Karena permasalahan dan persoalan negara terlalu kompleks untuk dipikirkan terlalu mendalam. Apalagi untuk orang seperti saya yang tidak punya kualifikasi apa-apa (saya mah mikirin skripsi aja dululah). Masalahnya adalah mau kita marah, kesal atau apapun tetap saja tidak memberi efek apapun. Bahkan ketika harus turun ke jalanpun, seringnya tidak merubah apa-apa. Keputusan pemerintah tak bisa diganggu gugat. BBM naik, ya naik. Walaupun usaha seperti itu (kadang) juga perlu dilakukan. Tapi tentu akan lain cerita jika kejadiannya seperti ’98. Namun yang pasti adalah bahwa ketika ada diantara kita benar-benar ingin menjadi 'Agent of Change', maka terjun ke dalam peta permasalahan dan persoalan sampai akarnya adalah jawabannya. Apalagi bekal harta dan kuasa sudah dimiliki. Karena dua hal itu juga masuk hitungan. Lantas bagaimana kita yang tak berharta, tak berkuasa dan bukan siapa-siapa ini?

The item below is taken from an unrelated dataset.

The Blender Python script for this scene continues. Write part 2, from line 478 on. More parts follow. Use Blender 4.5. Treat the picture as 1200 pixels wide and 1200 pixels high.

Satu hal yang saya yakini dari dulu adalah bahwa kita tak perlu terlalu ribet memikirkan persoalan dan permasalahan negara. Menjadi diri yang lebih baik saja itu sudah cukup. Menjalankan hak dan kewajiban serta tanggung jawab yang sedang kita emban saat ini juga  sudah lebih dari cukup. Atau kalau memang masih tergerak untuk melakukan perubahan, maka lakukanlah perubahan disekitar. Kalau merubah sekitar tak bisa, maka rubahlah diri sendiri ke arah yang lebih baik. Bukankah sebelum merubah orang lain, kita harus merubah diri kita dulu?
Siapa tahu perubahan-perubahan kecil yang kita lakukan setiap harinya akan menjadi perubahan besar dimasa mendatang. Lebih bagus kalau dampaknya baik untuk negara. Apa yang saya yakini dari dulu ini diperkuat dengan pernyataan seseorang waktu saya menghadiri acara sebuah forum pertemuan disebuah tempat. Bahkan dicontohkan pada sebuah profesi. Jadi misalkan, kalau anda adalah seorang guru, maka berusahalah memberikan yang terbaik untuk murid-muridnya. Siapa tahu, diantara murid tersebut ada satu yang muncul membawa perubahan positif dimasa depan.
Tak ada batasan pasti tentang bagaimana seharusnya kita dalam menyikapi persoalan yang menyangkut negara. Karena memang semua orang punya sudut pandang dan caranya masing-masing. Namun jika seandainya rezim pemerintahan sudah diambang batas dalam menjalankan kuasanya, dan jika tak ada pilihan bagi rakyat selain meruntuhkan tirani pemerintahan. Kenapa tidak? Bukankah jalan yang ditempuh saat menuju reformasipun (kurang lebih) demikian.